Uma parte da relação passa pelas parcerias público-privadas (PPP), tema que divide esquerda e direita no Parlamento e que é um dos pontos das novas propostas de Lei de Bases da Saúde que estão em discussão.

“O nosso grupo não foi radical: nem abolição das PPP, nem a redução de tudo às PPP é panaceia universal. Haveria de se afinar o processo das PPP, mas não eliminá-las do mapa”, diz, sugerindo a revisão dos cadernos de encargos e um acompanhamento mais próximo para monitorizar os resultados do que foi contratado.
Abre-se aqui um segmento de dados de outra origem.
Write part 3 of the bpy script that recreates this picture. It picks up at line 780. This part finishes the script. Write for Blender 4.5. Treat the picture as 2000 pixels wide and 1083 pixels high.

Em suma, a tónica do documento, adianta, é que é possível os três sectores conviverem. “Agora é preciso jogo limpo. Regras do jogo muito claras, muita transparência nos negócios que são feitos, escrutínio público sobre o que se negociou, com quem, por quanto e como. Mais acompanhamento das relações entre os parceiros, mais ética, mais acautelamento dos conflitos de interesses.”

Recursos humanos

Pereira Miguel destaca ainda a questão da capacidade instalada nos hospitais. “Muitas vezes tem-se a noção de que, por razões apenas de má gestão, a capacidade que existe instalada nos hospitais e noutras unidades de saúde não é utilizada a 100%. O que acontece com isso é que empurram-se cirurgias para fora do sector público e exames de diagnóstico”, aponta.

O que leva à questão dos recursos humanos e ao facto de muitos profissionais se repartirem entre o serviço público e o privado ou simplesmente deixarem o SNS, para procurarem melhores condições. Uma “situação que tem criado dificuldades ao SNS e que, se não for resolvida, vai continuar a criar". "A exclusividade poderá ser uma solução ou pelo menos a existência de regras mais claras sobre em que circunstâncias a pessoa pode trabalhar dentro e fora” do SNS.

Sobre os desafios futuros do SNS, a demografia é um deles. A população será cada vez mais envelhecida e é preciso melhorar o indicador de anos de vida saudáveis a partir dos 65 anos, em que estamos pior do que a média europeia. É por isso que o documento também dá ênfase à necessidade da saúde estar em todas as políticas. Apesar dos avanços positivos feitos em várias áreas, como o exercício físico, alimentação saudável, medidas para redução dos consumos de álcool e tabaco, Pereira Miguel afirma que é preciso continuar a apostar e a desenvolver estes “factores que determinam a saúde que temos”.